- The exercise -
Filter this data down to the lines that hold "pixels", and copy them.

▼

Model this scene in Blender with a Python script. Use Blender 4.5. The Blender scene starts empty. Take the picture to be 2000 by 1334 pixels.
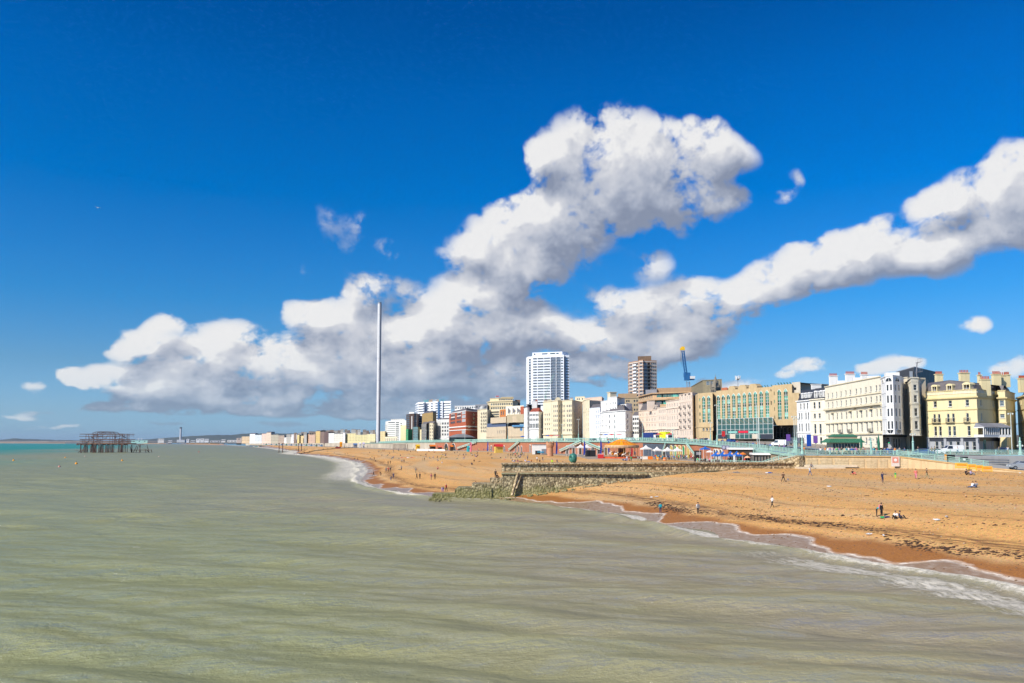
import bpy, bmesh, math, random
import numpy as np
from mathutils import Vector, Matrix
C = bpy.context.scene.collection
SC = bpy.context.scene
random.seed(7); np.random.seed(7)
R = math.radians
# ------------------------------------------------------------------ camera
CAMZ = 12.2
FPX = 1555.6                       # focal length in photo pixels (photo is 2000 wide)
TH = R(4.0)
SHIFT = 87.3
cd = bpy.data.cameras.new("camera"); cam = bpy.data.objects.new("camera", cd); C.objects.link(cam)
cd.lens = 36 * FPX / 2000; cd.sensor_width = 36
cd.shift_y = SHIFT / 2000
cd.clip_start = 0.5; cd.clip_end = 60000
cam.location = (0, 0, CAMZ); cam.rotation_euler = (R(90) + TH, 0, 0)
SC.camera = cam
cT, sT = math.cos(TH), math.sin(TH)
def ray(px, py):
    u = (px - 1000) / FPX; v = (667 + SHIFT - py) / FPX
    return Vector((u, cT - v * sT, v * cT + sT))
def P(px, py, Y):                  # world point seen at a photo pixel, at depth Y
    d = ray(px, py); return Vector((0, 0, CAMZ)) + d * (Y / d.y)
def G(px, py, z=0.0):              # world point on the level z
    d = ray(px, py); return Vector((0, 0, CAMZ)) + d * ((z - CAMZ) / d.z)
def XX(px, Y): return P(px, 863, Y).x
def ZZ(py, Y, px=1000): return P(px, py, Y).z
def PX(x, y): return 1000 + FPX * x / (y * (1 / cT)) if y > 1 else 0
# ------------------------------------------------------------------ light
SUN_EL = R(37); SUN_TO = Vector((-0.80, -0.60, 0)).normalized()
sund = Vector((SUN_TO.x * math.cos(SUN_EL), SUN_TO.y * math.cos(SUN_EL), math.sin(SUN_EL)))
sl = bpy.data.lights.new("sun", 'SUN'); sl.energy = 5.0; sl.angle = R(0.53); sl.color = (1.0, 0.93, 0.82)
so = bpy.data.objects.new("sun", sl); C.objects.link(so); so.rotation_euler = sund.to_track_quat('Z', 'Y').to_euler()
SC.view_settings.view_transform = 'Standard'; SC.view_settings.look = 'None'
SC.view_settings.exposure = 0.22; SC.view_settings.gamma = 1
SC.cycles.use_denoising = True; SC.cycles.denoising_prefilter = 'ACCURATE'; SC.cycles.denoising_input_passes = 'RGB_ALBEDO_NORMAL'
try: SC.cycles.denoiser = 'OPENIMAGEDENOISE'
except Exception: pass
SC.cycles.use_adaptive_sampling = True; SC.cycles.adaptive_threshold = 0.012; SC.cycles.adaptive_min_samples = 8
SC.cycles.max_bounces = 6; SC.cycles.diffuse_bounces = 2; SC.cycles.glossy_bounces = 3; SC.cycles.volume_bounces = 0
SC.cycles.transparent_max_bounces = 8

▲

- Completed task -
Model this scene in Blender with a Python script. Use Blender 4.5. The Blender scene starts empty. Take the picture to be 2000 by 1334 pixels.
FPX = 1555.6                       # focal length in photo pixels (photo is 2000 wide)